High Dimensional Quadratic Discriminant Analysis: Optimality and Phase Transitions

Consider a two-class classification problem where we observe samples $(X_i, Y_i)$ for i = 1, ..., n, $X_i \in R^p$ and $Y_i$ in {0, 1}. Given $Y_i = k$, $X_i$ is assumed to follow a multivariate normal distribution with mean $\mu_k \in R^k$ and covariance matrix $\Sigma_k$, k=0,1. Supposing a new sample X from the same mixture is observed, our goal is to estimate its class label Y. Such a high-dimensional classification problem has been studied thoroughly when Sigma_0 = Sigma_1. However, the discussions over the case $\Sigma_0 \neq \Sigma_1$ are much less over the years. This paper presents the quadratic discriminant analysis (QDA) for the weak signals (QDAw) algorithm, and the QDA with feature selection (QDAfs) algorithm.

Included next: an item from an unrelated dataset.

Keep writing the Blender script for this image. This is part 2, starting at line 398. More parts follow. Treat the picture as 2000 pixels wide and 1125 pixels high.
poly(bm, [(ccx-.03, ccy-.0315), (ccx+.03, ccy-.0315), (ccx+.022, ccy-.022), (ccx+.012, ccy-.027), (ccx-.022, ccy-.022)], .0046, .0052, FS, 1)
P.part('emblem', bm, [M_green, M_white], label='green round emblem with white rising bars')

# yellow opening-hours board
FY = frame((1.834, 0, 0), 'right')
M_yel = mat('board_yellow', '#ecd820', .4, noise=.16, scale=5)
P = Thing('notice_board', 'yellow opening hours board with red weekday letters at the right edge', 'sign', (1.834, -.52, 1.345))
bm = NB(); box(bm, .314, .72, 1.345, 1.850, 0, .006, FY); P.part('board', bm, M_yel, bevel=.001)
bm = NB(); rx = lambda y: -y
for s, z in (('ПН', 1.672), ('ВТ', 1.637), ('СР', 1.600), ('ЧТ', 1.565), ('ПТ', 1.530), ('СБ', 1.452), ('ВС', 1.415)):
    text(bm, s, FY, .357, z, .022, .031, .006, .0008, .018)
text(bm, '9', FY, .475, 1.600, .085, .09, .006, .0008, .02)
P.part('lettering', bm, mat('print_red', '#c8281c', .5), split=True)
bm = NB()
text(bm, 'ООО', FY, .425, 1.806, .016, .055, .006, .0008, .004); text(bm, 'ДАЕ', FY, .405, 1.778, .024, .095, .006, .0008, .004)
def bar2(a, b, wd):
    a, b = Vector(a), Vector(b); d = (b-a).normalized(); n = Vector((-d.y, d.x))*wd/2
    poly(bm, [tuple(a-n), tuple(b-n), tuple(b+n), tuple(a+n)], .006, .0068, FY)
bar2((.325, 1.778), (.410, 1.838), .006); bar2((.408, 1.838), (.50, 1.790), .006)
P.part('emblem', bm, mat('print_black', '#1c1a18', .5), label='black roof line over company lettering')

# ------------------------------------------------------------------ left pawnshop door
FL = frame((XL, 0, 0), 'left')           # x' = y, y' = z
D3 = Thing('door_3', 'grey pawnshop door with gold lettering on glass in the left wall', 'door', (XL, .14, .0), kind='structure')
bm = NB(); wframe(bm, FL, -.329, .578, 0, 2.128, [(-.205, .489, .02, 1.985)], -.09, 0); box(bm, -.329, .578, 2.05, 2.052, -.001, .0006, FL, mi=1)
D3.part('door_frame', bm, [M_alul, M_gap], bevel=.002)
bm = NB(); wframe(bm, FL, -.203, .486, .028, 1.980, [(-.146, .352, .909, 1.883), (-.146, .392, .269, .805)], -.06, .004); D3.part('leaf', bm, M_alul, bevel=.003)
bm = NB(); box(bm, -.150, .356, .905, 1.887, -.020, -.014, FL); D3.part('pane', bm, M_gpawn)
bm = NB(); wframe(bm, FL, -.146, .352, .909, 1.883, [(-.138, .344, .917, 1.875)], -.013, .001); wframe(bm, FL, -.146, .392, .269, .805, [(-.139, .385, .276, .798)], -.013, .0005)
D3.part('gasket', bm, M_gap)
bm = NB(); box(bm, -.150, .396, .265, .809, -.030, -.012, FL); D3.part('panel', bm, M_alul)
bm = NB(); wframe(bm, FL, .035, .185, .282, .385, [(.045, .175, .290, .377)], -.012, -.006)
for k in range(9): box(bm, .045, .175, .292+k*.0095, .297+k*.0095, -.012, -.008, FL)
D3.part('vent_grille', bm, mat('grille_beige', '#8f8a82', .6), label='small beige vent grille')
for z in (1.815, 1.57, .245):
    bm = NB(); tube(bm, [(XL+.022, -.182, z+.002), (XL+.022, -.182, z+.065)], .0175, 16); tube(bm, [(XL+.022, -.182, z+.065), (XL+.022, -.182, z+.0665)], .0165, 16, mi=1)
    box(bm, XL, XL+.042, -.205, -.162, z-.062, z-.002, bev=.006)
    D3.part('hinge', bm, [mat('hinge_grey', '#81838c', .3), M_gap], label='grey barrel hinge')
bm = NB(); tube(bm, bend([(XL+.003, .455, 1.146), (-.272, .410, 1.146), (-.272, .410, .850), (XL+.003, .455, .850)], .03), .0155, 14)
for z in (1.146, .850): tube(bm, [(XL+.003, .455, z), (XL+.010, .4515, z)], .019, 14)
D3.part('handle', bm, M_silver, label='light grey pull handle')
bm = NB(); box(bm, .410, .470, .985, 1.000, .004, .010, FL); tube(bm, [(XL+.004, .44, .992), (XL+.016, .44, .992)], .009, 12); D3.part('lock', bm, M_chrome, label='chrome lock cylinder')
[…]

QDAfs applies Partial Correlation Screening to estimate $\hat{\Omega}_0$ and $\hat{\Omega}_1$, and then applies a hard-thresholding on the diagonals of $\hat{\Omega}_0 - \hat\Omega_1$. QDAfs further includes the linear term $d^T X$, where d is achieved by a hard-thresholding on $\hat{\Omega}_1\hat{\mu}_1 - \hat{\Omega}_0\hat{\mu}_0$. We further propose the rare and weak model to model the signals in $\Omega_0 - \Omega_1$ and $\mu_0 - \mu_1$. Based on the signal weakness and sparsity in $\mu_0 - \mu_1$, we propose two ways to estimate labels: 1) QDAw for weak but dense signals; 2) QDAfs for relatively strong but sparse signals. We figure out the classification boundary on the 4-dim parameter space: 1) Region of possibility, where either QDAw or QDAfs will achieve a mis-classification error rate of 0; 2) Region of impossibility, where all classifiers will have a constant error rate. The numerical results from real datasets support our theories and demonstrate the necessity and superiority of using QDA over LDA for classification.